▶ _Data shown_
* begin *

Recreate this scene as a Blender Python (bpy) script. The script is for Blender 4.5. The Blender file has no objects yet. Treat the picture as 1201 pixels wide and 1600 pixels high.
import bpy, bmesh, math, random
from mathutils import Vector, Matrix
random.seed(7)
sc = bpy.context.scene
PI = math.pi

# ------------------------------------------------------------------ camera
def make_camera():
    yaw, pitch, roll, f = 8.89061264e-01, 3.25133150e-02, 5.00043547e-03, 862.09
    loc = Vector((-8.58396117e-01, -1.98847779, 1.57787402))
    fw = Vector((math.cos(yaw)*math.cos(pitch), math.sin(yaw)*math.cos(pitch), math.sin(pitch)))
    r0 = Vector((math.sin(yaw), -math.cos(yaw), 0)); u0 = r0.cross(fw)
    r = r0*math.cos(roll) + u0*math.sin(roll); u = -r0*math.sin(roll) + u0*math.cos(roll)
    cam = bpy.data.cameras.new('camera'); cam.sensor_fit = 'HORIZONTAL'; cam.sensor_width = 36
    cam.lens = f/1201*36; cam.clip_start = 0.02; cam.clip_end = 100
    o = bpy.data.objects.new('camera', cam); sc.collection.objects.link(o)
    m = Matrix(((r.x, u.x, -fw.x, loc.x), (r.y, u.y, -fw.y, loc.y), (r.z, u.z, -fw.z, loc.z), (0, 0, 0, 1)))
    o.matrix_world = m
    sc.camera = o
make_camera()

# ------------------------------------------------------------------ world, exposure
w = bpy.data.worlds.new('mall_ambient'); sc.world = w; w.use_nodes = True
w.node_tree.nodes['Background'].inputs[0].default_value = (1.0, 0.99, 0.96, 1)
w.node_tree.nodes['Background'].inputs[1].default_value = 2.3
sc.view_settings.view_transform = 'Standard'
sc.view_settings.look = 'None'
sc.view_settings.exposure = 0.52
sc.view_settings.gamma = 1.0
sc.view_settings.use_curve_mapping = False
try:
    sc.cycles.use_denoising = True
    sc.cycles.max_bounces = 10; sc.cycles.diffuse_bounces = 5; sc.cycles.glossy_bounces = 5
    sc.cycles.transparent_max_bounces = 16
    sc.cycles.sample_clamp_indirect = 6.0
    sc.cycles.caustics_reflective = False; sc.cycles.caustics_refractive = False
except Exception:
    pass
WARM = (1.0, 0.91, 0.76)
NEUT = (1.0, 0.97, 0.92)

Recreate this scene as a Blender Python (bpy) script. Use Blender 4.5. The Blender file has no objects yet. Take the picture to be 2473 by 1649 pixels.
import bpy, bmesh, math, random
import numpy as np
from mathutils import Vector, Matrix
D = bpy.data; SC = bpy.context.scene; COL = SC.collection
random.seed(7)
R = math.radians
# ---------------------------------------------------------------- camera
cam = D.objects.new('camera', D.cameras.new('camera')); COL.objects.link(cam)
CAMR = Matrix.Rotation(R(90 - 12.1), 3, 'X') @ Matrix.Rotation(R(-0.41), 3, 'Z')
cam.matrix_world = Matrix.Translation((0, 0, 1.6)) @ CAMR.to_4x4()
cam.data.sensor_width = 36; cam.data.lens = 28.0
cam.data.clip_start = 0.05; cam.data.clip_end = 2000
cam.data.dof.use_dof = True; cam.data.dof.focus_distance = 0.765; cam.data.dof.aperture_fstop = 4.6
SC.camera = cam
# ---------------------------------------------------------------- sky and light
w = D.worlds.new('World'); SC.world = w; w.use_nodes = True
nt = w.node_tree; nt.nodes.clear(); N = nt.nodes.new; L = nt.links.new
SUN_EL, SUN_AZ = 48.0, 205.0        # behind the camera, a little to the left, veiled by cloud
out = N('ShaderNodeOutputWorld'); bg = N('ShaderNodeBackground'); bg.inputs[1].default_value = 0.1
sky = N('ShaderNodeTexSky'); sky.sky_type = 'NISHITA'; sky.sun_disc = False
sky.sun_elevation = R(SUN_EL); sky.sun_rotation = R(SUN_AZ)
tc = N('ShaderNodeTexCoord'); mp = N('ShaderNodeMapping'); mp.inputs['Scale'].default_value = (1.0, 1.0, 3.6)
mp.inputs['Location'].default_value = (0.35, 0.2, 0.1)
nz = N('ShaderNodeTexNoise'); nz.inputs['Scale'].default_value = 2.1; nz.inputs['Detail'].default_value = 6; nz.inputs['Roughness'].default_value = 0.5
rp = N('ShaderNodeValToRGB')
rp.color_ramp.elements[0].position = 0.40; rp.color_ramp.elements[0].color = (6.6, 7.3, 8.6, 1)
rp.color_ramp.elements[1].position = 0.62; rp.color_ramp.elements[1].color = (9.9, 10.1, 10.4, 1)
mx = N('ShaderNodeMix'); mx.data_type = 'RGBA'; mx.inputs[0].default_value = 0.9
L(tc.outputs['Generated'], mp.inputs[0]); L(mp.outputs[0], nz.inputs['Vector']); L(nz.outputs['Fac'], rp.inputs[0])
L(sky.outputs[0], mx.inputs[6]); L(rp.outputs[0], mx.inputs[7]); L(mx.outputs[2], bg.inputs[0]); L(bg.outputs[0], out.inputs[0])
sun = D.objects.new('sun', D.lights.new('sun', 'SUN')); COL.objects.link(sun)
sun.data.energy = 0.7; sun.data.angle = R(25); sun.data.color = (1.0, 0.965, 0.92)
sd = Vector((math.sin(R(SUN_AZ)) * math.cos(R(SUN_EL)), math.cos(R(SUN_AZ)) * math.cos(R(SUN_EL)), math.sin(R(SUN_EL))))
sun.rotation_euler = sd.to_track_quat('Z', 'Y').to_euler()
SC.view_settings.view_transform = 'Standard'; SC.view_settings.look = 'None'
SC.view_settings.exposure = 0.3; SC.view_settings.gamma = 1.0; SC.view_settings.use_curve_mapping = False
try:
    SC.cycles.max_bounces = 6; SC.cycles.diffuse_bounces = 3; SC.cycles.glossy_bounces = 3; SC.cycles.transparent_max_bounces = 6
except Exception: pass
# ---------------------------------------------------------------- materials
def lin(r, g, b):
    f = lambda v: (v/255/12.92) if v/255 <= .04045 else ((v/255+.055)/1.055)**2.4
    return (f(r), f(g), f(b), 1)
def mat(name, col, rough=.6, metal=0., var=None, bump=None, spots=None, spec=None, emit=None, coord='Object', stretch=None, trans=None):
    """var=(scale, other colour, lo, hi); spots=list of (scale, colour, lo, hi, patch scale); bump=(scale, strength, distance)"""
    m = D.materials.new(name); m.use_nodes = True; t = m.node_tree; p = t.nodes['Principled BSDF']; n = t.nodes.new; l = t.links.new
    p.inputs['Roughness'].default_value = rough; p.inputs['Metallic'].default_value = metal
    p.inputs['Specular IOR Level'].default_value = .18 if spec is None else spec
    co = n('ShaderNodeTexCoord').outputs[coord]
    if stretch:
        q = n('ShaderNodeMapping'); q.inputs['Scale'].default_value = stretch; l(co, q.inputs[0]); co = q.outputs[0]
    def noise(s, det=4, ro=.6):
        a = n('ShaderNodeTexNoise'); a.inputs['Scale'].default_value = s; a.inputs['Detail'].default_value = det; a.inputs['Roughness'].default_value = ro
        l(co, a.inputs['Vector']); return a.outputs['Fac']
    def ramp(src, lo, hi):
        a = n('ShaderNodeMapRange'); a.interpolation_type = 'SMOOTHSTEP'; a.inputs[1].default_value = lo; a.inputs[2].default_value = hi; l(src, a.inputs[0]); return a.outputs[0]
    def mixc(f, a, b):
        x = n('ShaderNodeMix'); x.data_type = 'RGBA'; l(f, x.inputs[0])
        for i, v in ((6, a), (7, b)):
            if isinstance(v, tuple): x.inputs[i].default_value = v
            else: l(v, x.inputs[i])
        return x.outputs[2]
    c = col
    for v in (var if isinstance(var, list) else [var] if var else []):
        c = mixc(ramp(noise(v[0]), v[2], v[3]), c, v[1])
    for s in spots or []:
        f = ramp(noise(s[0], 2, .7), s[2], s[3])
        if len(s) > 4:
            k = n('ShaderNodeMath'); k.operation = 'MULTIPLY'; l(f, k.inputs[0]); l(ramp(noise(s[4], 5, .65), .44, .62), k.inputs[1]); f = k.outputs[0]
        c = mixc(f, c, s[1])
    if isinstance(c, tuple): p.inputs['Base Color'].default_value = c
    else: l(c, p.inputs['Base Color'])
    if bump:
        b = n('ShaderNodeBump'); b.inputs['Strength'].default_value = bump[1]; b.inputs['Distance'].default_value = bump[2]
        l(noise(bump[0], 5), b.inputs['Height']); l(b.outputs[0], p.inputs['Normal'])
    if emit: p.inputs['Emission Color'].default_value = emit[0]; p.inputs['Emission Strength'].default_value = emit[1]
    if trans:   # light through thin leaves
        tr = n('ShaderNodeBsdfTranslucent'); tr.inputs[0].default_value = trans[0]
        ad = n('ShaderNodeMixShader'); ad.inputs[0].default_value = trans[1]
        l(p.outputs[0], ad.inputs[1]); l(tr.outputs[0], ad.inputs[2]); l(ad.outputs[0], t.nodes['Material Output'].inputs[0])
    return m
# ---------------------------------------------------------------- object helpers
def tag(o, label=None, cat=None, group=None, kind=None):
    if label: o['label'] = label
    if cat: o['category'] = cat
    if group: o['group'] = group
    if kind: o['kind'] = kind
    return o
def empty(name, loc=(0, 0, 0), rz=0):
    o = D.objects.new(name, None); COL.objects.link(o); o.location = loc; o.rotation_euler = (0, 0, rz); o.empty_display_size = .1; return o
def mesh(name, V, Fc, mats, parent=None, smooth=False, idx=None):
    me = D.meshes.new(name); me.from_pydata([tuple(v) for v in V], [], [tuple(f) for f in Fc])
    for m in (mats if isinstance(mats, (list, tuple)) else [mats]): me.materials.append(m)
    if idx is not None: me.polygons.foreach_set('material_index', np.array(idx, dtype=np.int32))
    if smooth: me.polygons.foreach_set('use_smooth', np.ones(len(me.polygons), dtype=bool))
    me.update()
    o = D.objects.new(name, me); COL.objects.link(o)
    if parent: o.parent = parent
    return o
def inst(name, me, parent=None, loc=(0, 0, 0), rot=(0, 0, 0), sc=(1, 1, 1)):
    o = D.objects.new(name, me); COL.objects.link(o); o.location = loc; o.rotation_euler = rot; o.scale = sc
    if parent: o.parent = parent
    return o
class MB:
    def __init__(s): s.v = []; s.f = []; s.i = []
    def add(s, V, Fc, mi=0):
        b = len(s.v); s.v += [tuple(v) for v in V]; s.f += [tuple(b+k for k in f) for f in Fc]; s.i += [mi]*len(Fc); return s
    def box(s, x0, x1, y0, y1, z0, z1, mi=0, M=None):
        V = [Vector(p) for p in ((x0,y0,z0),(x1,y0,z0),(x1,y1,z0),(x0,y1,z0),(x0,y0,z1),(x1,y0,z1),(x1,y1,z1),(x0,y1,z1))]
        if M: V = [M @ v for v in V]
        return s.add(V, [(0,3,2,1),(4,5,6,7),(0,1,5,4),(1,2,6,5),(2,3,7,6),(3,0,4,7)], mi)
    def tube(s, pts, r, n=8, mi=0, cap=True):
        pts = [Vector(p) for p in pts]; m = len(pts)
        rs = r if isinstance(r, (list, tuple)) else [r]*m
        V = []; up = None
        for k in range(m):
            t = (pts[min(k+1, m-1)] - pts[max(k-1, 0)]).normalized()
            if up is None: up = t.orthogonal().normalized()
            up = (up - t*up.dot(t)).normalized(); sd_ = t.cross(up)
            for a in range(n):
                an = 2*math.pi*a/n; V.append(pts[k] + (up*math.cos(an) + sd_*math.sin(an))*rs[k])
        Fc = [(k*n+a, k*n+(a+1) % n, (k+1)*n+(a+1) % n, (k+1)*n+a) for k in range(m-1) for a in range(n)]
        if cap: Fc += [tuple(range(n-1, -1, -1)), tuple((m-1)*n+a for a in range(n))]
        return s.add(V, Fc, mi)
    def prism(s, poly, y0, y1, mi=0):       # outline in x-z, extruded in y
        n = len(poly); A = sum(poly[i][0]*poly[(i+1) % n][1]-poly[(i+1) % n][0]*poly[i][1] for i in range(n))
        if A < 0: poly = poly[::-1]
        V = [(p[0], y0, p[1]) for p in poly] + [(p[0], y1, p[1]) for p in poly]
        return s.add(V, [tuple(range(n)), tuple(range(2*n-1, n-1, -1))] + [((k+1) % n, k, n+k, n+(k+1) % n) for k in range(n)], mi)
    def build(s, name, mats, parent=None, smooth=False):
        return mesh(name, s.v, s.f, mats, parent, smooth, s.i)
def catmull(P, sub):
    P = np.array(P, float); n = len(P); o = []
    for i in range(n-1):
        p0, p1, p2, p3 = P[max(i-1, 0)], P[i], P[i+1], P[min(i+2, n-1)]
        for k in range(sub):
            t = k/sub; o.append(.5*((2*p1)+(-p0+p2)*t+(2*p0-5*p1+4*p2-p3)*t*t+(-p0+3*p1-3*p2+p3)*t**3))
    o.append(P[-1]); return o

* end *

▶ _Objective_
Note each line of the entries that has "scene" in it, and copy those lines.

▶ _Full output_
Recreate this scene as a Blender Python (bpy) script. The script is for Blender 4.5. The Blender file has no objects yet. Treat the picture as 1201 pixels wide and 1600 pixels high.
sc = bpy.context.scene
Recreate this scene as a Blender Python (bpy) script. Use Blender 4.5. The Blender file has no objects yet. Take the picture to be 2473 by 1649 pixels.
D = bpy.data; SC = bpy.context.scene; COL = SC.collection